La semana pasada se celebró un aniversario más de fundación española de la Universidad de San Marcos. No ha sido su único origen. A lo largo de casi 500 años de existencia ha tenido distintos nombres, uno de ellos, quizá el más importante durante su período republicano, como Universidad de Lima. En algún momento, también fue Pontificia, pero el afianzamiento del laicismo le quitó ese título. No ha perdido, sin embargo, sus vínculos con la iglesia católica.
Estudié allí desde 1995 hasta el 2001. Primero el pregrado en arqueología y luego el postgrado en antropología. Tuve muy buenos profesores que seguían enseñando pese a todo (malos sueldos, intervención política y militar durante el fujimorismo, persecución y fichaje de docentes y alumnos, malas condiciones para ejercer la investigación) por pura camiseta.
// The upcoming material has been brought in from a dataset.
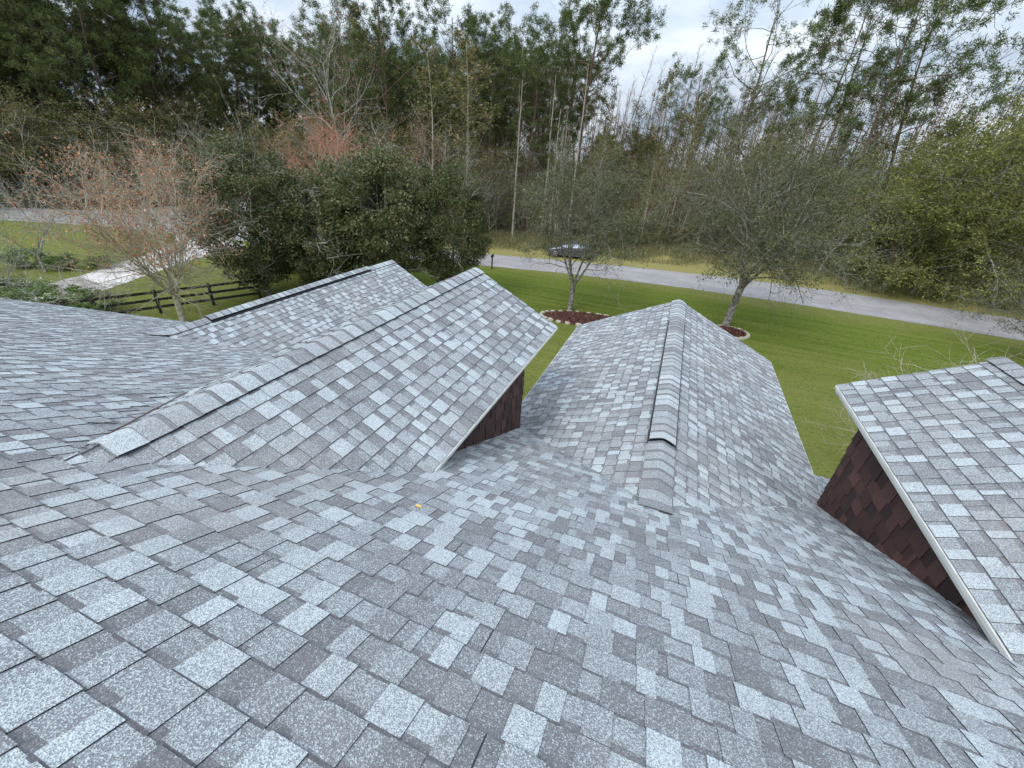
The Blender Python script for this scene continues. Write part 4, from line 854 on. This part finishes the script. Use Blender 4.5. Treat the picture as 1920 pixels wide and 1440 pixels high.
# ---------------------------------------------------------------- parked car
def car():
    PA = simple('dark_grey_car_paint', (.085, .09, .10), .25, .05, 2, metal=.4, spec=.6); e = empty('parked_car', (-9.65, 42.15, 0), math.atan2(.7, 4.8)+math.pi); tag(e, 'dark grey car parked on the far verge behind the small oak', 'car')
    GL = simple('car_glass', (.35, .40, .45), .06, .05, 1, metal=.6); CH = simple('bright_rim', (.45, .46, .48), .3, .05, 5, metal=.8); TY = simple('tyre_rubber', (.02, .02, .02), .8, .2, 30)
    # local frame: +x is the front, car length 4.7
    st = [  # x, z_low, z_belt, half width low, half belt, z_roof, half roof
        (-2.35, .42, .92, .72, .66, .93, .60), (-2.22, .30, 1.00, .86, .80, 1.02, .66), (-1.95, .26, 1.02, .91, .86, 1.10, .68), (-1.5, .24, 1.02, .92, .88, 1.34, .62), (-.9, .22, 1.0, .92, .88, 1.46, .62),
        (-.2, .22, .98, .92, .88, 1.50, .62), (.3, .22, .97, .92, .88, 1.45, .61), (.75, .22, .96, .92, .88, 1.22, .66), (1.1, .22, .95, .92, .86, 1.0, .74), (1.6, .24, .88, .91, .82, .92, .70), (2.05, .28, .78, .87, .76, .82, .62), (2.3, .36, .64, .74, .64, .66, .52), (2.36, .42, .58, .62, .56, .60, .46)]
    bm = bmesh.new(); R_ = []
    for x, zl, zb, wl, wb, zr, wr in st:
        prof = [(0, zl-.02), (wl*.85, zl), (wl, zl+.12), (wl+.01, (zl+zb)/2), (wb, zb), (wr+.03, zb+(zr-zb)*.82), (wr*.75, zr), (0, zr+.015)]
        ring = [bm.verts.new((x, y, z)) for y, z in prof]+[bm.verts.new((x, -y, z)) for y, z in prof[-2:0:-1]]; R_.append(ring)
    for A, B in zip(R_[:-1], R_[1:]):
        for i in range(len(A)): j = (i+1) % len(A); bm.faces.new((A[i], A[j], B[j], B[i]))
    bm.faces.new(R_[0][::-1]); bm.faces.new(R_[-1]); bmesh.ops.recalc_face_normals(bm, faces=bm.faces[:])
    me = bpy.data.meshes.new('body'); bm.to_mesh(me); bm.free(); me.polygons.foreach_set('use_smooth', [True]*len(me.polygons)); bo = obj('body', me, PA, e)
    sb = bo.modifiers.new('s', 'SUBSURF'); sb.levels = 1; sb.render_levels = 2
    # side windows, screens
    def pane(name, P, off):
        mb = MB(); P = [Vector(p) for p in P]; n = (P[1]-P[0]).cross(P[2]-P[0]).normalized()
        if n.dot(Vector(off)) < 0: n = -n
        top = [p+n*.02 for p in P]; mb.poly(top); k = len(P)
        for i in range(k): j = (i+1) % k; mb.quad(P[i]-n*.03, P[j]-n*.03, top[j], top[i])
        mb.build(name, GL, e)
    for s in (1, -1):
        pane('front_side_window', [(.92, s*.83, 1.02), (.02, s*.865, 1.02), (.02, s*.70, 1.36), (.38, s*.70, 1.33)], (0, s, .3))
        pane('rear_side_window', [(-.05, s*.865, 1.03), (-.9, s*.87, 1.05), (-.9, s*.70, 1.34), (-.05, s*.70, 1.37)], (0, s, .3))
        pane('quarter_window', [(-.97, s*.87, 1.06), (-1.55, s*.86, 1.07), (-1.15, s*.72, 1.28), (-.97, s*.71, 1.33)], (0, s, .3))
        for x in (1.42, -1.42):
            w = MB(); w.tube([(x, s*.74, .34), (x, s*.935, .34)], .34, 28); wh = w.build('wheel', TY, e)
            r_ = MB(); r_.tube([(x, s*.80, .34), (x, s*.943, .34)], .10, 16)
            for k in range(5):
                a = 2*math.pi*k/5+.3; r_.bar((x+.06*math.cos(a), s*.942, .34+.06*math.sin(a)), (x+.235*math.cos(a), s*.942, .34+.235*math.sin(a)), .02, .055)
            ring = [(x+.24*math.cos(2*math.pi*k/24), s*.94, .34+.24*math.sin(2*math.pi*k/24)) for k in range(25)]; r_.tube(ring, .018, 5); r_.build('rim', CH, wh)
        h = MB(); h.hexa([(2.12, s*.62, .62), (2.30, s*.50, .60), (2.02, s*.80, .60), (1.95, s*.80, .70), (2.12, s*.60, .76), (2.26, s*.50, .70), (2.0, s*.79, .74), (1.92, s*.78, .78)]); h.build('headlight', CH, e)
        t_ = MB(); t_.box(-2.30, -2.16, min(s*.5, s*.83), max(s*.5, s*.83), .80, .93); t_.build('tail_light', simple('red_lens', (.35, .02, .02), .2, .1, 3), e)
        m_ = MB(); m_.box(.72, .9, min(s*.88, s*1.04), max(s*.88, s*1.04), .98, 1.10); m_.build('wing_mirror', PA, e, bevel=.02)
        d = MB(); d.box(-.95, 1.0, min(s*.925, s*.94), max(s*.925, s*.94), .30, .34); d.build('sill_trim', CH, e)
    pane('windscreen', [(1.08, .60, 1.03), (1.08, -.60, 1.03), (.40, -.52, 1.45), (.40, .52, 1.45)], (1, 0, 1)); pane('rear_window', [(-2.0, .56, 1.11), (-2.0, -.56, 1.11), (-1.30, -.5, 1.42), (-1.30, .5, 1.42)], (-1, 0, 1))
car()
Esta suerte de crisis permanente ha llevado a muchos alumnos y exalumnos a desarrollar esta idea del “sanmarquino que se respeta” (ahora convertido en meme en las redes sociales). Una idea que más bien esconde mucho de condescendencia. Se celebra, es cierto, el recurseo, las habilidades que se desarrollan para conseguir el libro necesario para la monografía o cómo sacarle la vuelta a los pobres servicios que brinda la universidad; pero celebrar el recurseo termina también legitimando la crisis. Como celebrar que a un enfermo terminal le quieran curar a punta de panadoles. Nos terminamos acostumbrando y haciendo la idea que nada va a cambiar y que siempre tendremos ese centro de estudios sin solución ni salida.
La transición luego de la comisión interventora (1995-2000) no funcionó. Rápidamente los viejos poderes locales, escondidos o aliados a la comisión, se hicieron cargo de la universidad. No se dejó el ingreso de corrientes renovadoras a las que se acusó ser “poco sanmarquinas”. El extremismo izquierdista, por mucho que reclamara cambios radicales en la sociedad peruana, demostró su lado más conservador. Amparados en un discurso vulgarmente economicista donde la única bandera es la “educación gratuita”, lo último que quieren discutir es la función de la universidad en un mundo que ha cambiado vertiginosamente en las últimas décadas.
El estado, por otro lado, no sabe qué hacer con la Universidad de San Marcos, como con las universidades en general. Se proponen leyes parche y demagógicas como la que acaba de ser aprobada en la comisión de educación del Congreso de la República, donde dicen que para licenciarse solo se podrá hacer a través de una tesis. Eso como una manera de “incentivar la investigación” (sic). Un sinsentido grande, cuando en otros países la licenciatura sale de la mano con el bachillerato (porque para eso están los créditos, que significan tantas horas teóricas y tantas horas de práctica recibidas). Sinsentido mayor cuando no hay bibliotecas bien equipadas y los profesores no se dan abasto para asesorar a las decenas de alumnos que egresan. Mucho menos tienen oficinas para recibirles y tienen que hacer uso de alguna mesa en alguna cafetería.
No es solamente un tema de presupuesto (siempre necesario). Es un tema de voluntad política. Y los agentes que hoy están en la universidad vienen forzando una posible nueva intervención que seguramente usarán de pretexto para legitimar su discurso extremo.
Por supuesto, todo esto no es titular en ningún periódico ni es motivo de corrientes de opinión entre los columnistas de los diarios. La universidad pública, es decir, la de todos y todas, el lugar donde la sociedad debería asegurar que no va a haber discriminación de ningún tipo, no está en la agenda. La vamos dejando morir y que siga muriendo. Un día simplemente desaparecerá y quizá hasta sea lo mejor.
La Universidad de San Marcos cumplió otro año. Y no tengo las más mínimas ganas de celebrarlo.